South-East Asian Islamic scholars have achieved a remarkable feat in developing an effective methodology for determining Hijri calendar dates. Malaysia, Indonesia and Singapore, since 1992, have calculated in advance Ramadhan, Eidul-Fitri and Eidul-Adha dates, then validated them by crescent (hilal) sightings. For 15 years, predicted and actual sighting dates coincided, confirming correctness of the methodology. It deserves close consideration by Australian imams.

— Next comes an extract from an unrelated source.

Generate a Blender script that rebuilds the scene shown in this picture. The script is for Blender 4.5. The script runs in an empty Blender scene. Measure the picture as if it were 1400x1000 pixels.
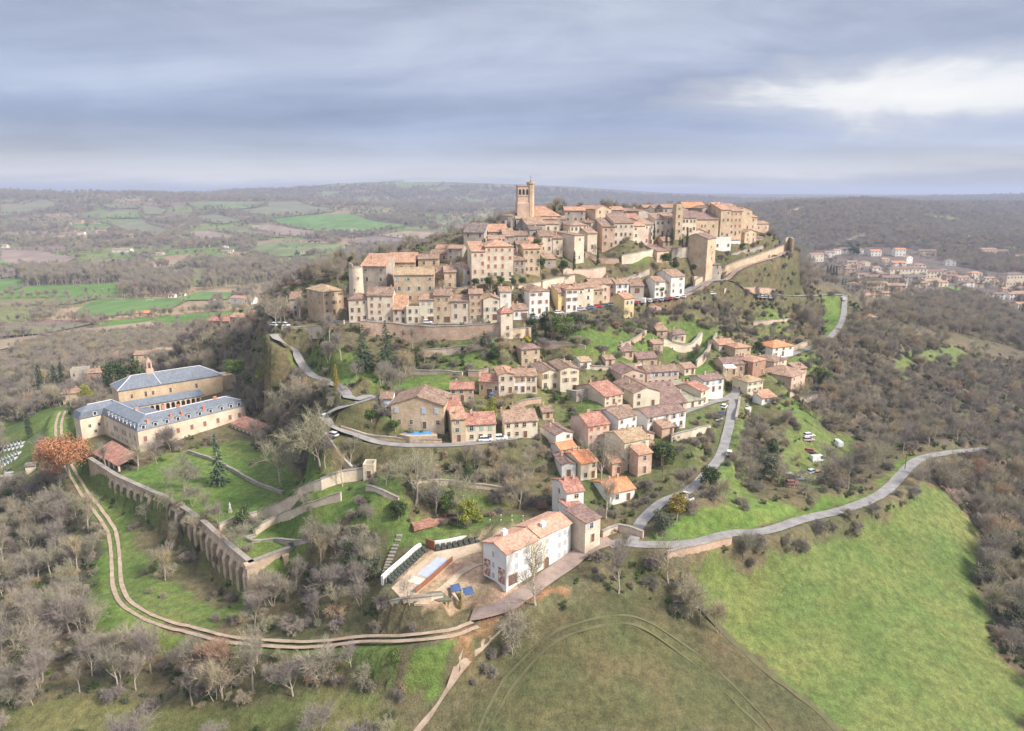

Their method of calculation (hisab) of sighting possibility (imkanur-ru’ya f’il hilal), combined with actual sighting (ru’ya), has been tested and validated, thereby raising confidence in their imkanur-ru’ya determinations from zannu (probable) to qa’ti (definitive) in fiqhi terms.

Malaysia tried different approaches over 50 years in deciding the current method.

Its National Islamic Affairs Council under jurisdiction of the Rulers’ Conference, comprising the King and State Rulers, adopted the Istanbul Declaration 1978 regarding sighting criteria, that the crescent can be visible if at sunset its altitude above the horizon is ≥5° and separation (elongation) between sun and moon is ≥8°.

In 1992, criteria were modified so that an acceptable hisab calculation must satisfy EITHER During sunset, hilal altitude is ≥2° and elongation is ≥3°, OR At moon-set, moon age is ≥8 hours. Beginning 1995, all Hijri months used these criteria.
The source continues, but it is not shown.